Bristol has stood on the calendar since 1961, yet its gates have opened to more than stock cars in recent years. In 2025, it hosted a Major League Baseball game at Bristol Motor Speedway between the Atlanta Braves and the Cincinnati Reds. A decade earlier, it turned into a football field for the Battle at Bristol between the Virginia Tech Hokies and the Tennessee Volunteers.

NASCAR Cup favorites to watch this weekend

After Chase Elliott’s win at Martinsville, the balance of power has tilted. Through seven races, Toyota has five wins, Chevrolet has one, and Ford has one, courtesy of Ryan Blaney at Phoenix. Toyota holds a 46.7 percentage-point edge, its highest since entering NASCAR in 2007.

Tyler Reddick has put together a run this season, yet Bristol has not been kind to him. At Martinsville, he stayed in the middle, ran near the top 10, and scored in both stages before slipping back to finish the race in P15. Meanwhile, across nine starts at Bristol, he holds an average finish of 19.4, with one top-five result and seven laps led. The next outing will offer him another chance to rewrite that record.

For Denny Hamlin, Bristol has often been a stage where the pieces fall into place.

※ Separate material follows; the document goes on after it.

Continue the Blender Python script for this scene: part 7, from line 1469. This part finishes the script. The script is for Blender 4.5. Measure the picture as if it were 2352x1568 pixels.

He has four wins there and carries an average finish of 13.5 across 37 starts. Coming off a run at Martinsville where he stacked the highest points, and after a win at Las Vegas, the No. 11 Joe Gibbs Racing entry has set the pace. Even within his orbit at 23XI Racing, the No. 11 has held the edge. Kevin Harvick has also backed Hamlin to come out on top at Bristol.

Christopher Bell stands in P7 in the standings with 12 points and three top-five finishes. The results show flashes, yet the No. 20 team still searches for a defining run this season. Bristol may offer that opening, given Bell’s run of six straight top-10 finishes there and his status as the most recent winner at the track.

Kyle Larson remains a big part of the Bristol conversation. At Martinsville, he traded paint with Bell and stayed within the sixth-to-15th range before finishing ninth. At Bristol, though, over the past decade, Larson and Hamlin have set the tone, with Larson winning two of the last three races there and leading close to 900 laps in that span.

Bristol might be Kyle Busch’s last real shot at a comeback. But can he pull it off?

Then there is Kyle Busch, whose record at Bristol stands out. He has eight wins at the track and an average finish of 14.5 across 38 starts, though recent runs have dragged those numbers down. His last top-five result there came in 2020, when he started P9 and finished second.

It looks like the Next Gen car has posed a challenge. Plus, his No. 8 team at Richard Childress Racing has not always delivered a package capable of fighting for wins. Some fans have called for a move to Hendrick Motorsports, even suggesting a switch with Alex Bowman. Others point to his final stretch at Joe Gibbs Racing, where results dipped, raising questions that go beyond the car.

However, Busch has shown pace in Truck and O’Reilly Auto Parts outings, which shifts the focus back to the Cup car. He also won three races with RCR in 2023, driving the same model. The answer remains unclear. But what is clear is that Bristol may offer a chance to halt the slide and turn the tide.